Bütün bu politikalar, Kırım Türklerini yurtlarını terk etmeye zorluyordu. Kısacası 1783 yılında başlayan Korkunç Yıllar'da neredeyse her Kırımlı Yurdunu Kaybeden Adam'dı ve yüz binlercesi O Topraklar Bizimdi diyerek vatan hasreti çekti.

Her yolu denemelerine rağmen Kırım'ı Türklerden bütünüyle arındıramayan Ruslar, bu amaçlarını 1944 yılında, "insan kasabı" Stalin'in eliyle gerçekleştirdiler; bütün bir halk bir gecede hayvan vagonlarına tıkılarak Rusya'nın içlerine sürüldü (18 Mayıs).
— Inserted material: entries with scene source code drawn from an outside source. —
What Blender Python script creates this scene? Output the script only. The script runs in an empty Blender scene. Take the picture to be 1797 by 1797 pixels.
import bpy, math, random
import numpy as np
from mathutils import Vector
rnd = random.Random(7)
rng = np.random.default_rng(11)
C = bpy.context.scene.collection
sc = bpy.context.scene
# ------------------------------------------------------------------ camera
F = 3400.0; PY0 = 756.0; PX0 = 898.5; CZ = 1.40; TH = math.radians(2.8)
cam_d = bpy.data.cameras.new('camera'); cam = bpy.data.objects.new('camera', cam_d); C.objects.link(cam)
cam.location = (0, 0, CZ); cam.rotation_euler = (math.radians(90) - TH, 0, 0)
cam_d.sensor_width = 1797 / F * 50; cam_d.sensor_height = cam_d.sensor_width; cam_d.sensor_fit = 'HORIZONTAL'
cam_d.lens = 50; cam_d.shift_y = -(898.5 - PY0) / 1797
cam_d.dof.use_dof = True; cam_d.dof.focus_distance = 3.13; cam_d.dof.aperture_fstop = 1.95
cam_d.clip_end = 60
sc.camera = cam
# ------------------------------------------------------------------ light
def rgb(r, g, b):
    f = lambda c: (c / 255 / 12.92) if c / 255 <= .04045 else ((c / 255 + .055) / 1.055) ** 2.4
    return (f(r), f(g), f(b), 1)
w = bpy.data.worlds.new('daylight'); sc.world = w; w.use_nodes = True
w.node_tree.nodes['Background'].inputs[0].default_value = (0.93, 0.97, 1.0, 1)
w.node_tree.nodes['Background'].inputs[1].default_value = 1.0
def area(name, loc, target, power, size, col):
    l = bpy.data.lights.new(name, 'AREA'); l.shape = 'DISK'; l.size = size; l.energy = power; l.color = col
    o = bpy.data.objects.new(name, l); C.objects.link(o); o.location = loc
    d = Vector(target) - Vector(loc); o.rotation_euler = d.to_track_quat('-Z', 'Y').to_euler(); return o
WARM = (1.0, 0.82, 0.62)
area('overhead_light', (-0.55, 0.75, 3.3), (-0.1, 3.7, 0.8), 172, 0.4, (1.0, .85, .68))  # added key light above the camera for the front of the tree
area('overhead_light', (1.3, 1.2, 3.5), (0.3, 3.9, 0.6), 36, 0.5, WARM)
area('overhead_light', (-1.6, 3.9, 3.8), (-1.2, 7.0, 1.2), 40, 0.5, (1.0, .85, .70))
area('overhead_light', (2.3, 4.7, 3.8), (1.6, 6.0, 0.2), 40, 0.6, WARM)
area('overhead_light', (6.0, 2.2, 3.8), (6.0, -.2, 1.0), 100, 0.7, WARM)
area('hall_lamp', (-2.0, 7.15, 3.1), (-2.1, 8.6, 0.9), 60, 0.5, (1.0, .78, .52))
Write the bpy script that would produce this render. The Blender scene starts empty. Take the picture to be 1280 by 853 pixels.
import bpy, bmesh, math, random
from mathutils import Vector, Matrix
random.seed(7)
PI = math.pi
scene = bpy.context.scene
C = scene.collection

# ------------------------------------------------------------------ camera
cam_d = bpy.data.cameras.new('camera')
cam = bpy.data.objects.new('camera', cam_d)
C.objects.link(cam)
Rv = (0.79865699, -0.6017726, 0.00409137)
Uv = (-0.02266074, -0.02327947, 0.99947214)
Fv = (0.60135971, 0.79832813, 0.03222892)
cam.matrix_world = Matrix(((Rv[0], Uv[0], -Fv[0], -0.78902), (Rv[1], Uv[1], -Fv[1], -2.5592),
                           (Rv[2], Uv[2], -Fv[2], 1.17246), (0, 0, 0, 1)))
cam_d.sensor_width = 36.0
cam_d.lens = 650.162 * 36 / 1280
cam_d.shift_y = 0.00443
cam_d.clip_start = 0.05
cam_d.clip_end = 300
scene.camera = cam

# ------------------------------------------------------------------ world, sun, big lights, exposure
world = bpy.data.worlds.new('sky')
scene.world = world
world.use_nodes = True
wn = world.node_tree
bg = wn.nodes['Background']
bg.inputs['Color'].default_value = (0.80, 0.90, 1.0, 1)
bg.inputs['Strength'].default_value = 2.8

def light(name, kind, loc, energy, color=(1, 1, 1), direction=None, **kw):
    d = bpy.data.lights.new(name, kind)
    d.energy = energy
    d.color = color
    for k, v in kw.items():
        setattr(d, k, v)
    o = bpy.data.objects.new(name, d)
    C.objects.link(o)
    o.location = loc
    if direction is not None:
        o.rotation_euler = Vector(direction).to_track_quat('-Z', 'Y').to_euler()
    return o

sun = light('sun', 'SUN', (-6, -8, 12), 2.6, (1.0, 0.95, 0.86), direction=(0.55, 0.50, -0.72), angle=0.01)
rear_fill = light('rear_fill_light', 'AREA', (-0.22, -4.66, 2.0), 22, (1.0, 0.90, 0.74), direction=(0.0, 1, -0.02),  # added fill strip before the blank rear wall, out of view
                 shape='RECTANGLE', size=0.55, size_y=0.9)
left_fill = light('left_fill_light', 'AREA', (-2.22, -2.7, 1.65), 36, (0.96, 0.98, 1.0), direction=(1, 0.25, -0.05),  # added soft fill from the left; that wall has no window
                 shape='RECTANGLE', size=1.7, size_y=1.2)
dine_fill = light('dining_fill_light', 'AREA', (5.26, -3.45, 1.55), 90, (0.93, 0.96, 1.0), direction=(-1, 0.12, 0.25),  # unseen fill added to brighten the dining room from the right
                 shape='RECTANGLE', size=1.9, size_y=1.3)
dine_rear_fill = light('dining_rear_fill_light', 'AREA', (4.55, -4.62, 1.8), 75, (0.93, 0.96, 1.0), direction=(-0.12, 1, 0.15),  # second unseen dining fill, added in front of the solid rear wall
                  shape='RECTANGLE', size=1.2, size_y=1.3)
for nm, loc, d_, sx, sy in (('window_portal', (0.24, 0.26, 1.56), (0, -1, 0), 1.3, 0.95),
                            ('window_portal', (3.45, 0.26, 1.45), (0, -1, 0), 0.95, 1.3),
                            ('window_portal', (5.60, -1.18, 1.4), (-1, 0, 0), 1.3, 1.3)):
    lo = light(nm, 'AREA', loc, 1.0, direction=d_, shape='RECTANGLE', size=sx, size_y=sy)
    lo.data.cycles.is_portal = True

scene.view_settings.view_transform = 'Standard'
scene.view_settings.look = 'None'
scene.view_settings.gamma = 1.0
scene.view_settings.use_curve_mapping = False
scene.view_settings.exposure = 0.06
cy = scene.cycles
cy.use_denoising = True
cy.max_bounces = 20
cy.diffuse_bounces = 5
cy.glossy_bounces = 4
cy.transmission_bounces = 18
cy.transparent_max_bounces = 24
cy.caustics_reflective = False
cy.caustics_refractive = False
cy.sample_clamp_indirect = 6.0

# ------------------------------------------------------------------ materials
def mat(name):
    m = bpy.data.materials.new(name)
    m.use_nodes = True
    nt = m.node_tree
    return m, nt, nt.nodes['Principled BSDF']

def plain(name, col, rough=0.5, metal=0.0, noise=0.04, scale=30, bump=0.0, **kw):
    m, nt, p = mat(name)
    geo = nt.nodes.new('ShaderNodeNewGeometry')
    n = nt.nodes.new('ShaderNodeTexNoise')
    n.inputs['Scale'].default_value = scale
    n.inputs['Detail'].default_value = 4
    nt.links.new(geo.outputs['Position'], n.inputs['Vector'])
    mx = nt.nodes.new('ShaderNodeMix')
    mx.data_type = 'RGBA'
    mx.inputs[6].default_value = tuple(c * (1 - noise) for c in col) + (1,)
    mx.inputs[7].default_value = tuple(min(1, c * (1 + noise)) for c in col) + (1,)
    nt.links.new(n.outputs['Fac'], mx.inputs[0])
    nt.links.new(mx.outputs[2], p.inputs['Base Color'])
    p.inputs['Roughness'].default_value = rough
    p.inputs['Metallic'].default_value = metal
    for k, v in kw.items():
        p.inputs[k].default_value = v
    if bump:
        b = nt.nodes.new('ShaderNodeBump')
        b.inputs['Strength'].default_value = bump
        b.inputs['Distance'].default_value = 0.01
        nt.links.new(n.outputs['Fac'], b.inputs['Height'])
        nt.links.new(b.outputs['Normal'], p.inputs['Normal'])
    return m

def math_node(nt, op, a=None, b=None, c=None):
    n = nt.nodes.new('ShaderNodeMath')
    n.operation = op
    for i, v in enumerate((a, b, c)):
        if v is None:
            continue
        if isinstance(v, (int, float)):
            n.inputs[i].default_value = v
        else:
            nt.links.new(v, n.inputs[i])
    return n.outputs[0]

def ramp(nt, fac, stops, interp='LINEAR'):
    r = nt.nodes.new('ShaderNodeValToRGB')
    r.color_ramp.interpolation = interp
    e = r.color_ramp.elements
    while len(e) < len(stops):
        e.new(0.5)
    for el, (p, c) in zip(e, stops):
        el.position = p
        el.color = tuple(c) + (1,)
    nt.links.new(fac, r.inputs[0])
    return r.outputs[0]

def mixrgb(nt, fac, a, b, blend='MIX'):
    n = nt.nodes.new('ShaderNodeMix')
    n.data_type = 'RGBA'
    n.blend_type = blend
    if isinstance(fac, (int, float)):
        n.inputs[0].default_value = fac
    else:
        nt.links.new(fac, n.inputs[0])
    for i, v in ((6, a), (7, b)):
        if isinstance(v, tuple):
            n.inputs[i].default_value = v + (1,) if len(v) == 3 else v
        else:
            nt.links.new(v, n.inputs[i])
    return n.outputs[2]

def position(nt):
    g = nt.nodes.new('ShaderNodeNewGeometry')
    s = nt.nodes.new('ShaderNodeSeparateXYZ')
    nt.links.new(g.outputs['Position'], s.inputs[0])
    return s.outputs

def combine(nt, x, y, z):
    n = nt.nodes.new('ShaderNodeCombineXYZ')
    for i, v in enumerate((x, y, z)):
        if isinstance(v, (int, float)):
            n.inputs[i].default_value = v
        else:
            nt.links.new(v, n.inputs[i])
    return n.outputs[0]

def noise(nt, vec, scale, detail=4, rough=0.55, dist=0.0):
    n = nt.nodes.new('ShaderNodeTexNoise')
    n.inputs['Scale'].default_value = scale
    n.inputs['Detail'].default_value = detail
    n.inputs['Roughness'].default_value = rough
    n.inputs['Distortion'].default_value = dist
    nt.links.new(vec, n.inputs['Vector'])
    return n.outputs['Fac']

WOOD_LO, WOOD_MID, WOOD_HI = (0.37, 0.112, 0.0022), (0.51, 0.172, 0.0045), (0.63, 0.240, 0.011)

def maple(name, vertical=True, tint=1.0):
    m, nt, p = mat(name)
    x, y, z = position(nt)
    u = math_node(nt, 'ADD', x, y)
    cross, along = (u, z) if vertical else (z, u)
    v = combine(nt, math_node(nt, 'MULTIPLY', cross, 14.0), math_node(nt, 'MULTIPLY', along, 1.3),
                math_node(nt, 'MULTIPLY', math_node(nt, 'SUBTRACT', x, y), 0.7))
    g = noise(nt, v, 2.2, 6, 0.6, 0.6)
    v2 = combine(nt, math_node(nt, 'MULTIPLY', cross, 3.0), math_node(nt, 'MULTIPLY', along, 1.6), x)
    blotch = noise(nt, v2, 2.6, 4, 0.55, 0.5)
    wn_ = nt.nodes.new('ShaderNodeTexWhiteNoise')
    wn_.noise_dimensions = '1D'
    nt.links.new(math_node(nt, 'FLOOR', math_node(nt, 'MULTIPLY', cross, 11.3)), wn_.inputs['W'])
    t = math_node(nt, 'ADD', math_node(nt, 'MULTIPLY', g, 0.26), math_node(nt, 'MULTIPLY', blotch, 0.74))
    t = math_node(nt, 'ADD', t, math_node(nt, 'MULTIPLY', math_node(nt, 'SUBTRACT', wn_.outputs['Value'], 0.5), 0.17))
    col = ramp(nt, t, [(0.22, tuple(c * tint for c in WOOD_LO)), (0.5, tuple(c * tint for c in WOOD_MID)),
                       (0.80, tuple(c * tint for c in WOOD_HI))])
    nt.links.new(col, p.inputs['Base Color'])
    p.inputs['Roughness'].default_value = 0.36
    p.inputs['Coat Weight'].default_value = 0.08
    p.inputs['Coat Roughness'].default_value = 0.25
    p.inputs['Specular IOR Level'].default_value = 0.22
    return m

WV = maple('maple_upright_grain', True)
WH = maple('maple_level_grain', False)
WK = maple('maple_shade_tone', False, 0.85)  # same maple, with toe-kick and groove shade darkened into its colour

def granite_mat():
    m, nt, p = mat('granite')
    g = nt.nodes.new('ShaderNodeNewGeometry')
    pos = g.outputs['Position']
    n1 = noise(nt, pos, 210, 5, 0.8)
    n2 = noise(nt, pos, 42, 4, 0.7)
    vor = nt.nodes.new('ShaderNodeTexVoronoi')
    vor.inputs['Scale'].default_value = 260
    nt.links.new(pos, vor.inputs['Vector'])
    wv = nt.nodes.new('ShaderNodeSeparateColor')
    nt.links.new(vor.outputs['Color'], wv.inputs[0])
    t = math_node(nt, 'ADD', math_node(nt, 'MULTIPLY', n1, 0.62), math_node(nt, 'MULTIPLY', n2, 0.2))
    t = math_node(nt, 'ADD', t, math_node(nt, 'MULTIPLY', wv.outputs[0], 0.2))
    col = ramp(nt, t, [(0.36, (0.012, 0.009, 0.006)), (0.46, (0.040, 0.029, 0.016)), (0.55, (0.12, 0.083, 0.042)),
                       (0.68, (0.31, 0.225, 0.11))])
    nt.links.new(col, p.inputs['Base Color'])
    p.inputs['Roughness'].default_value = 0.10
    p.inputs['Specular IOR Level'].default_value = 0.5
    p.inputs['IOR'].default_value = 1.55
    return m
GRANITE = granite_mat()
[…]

Cengiz Dağcı o sırada Varşova'daydı ve artık ülkesine dönmesi imkânsızdı.

Kırım Özerk Bölgesi'nin başkenti Simperefol'deki (Akmescit) Kebir Camii'nde Cengiz Dağcı'nın cenaze namazı öncesinde konuşulanları dinlerken ve naaşı Yalta yakınlarındaki köyünde, Kızıltaş'ta toprağa verilirken aklımdan hep bunlar geçiyordu.

Kızıltaş'tan ayrıldıktan sonra gittiğimiz Bahçesaray'daki Han Sarayı'nın bahçesinde, odalarında, sofalarında dolaşırken de bir zamanlar burada ikamet eden hanları, mirzaları ve bunlar arasındaki iktidar kavgalarını düşündüm. Kırım Giray'ın genç yaşta ölen eşi Dilara Bikeç için 1763 yılında yaptırdığı, Puşkin'in ünlü bir şiirine de konu olan Gözyaşı Çeşmesi'ni seyrederken, bir an zannettim ki, aslında bir selsebil olan bu çeşmenin lülelerinden damlayan sular, Yurdunu Kaybeden Adam'ların gözyaşlarıdır.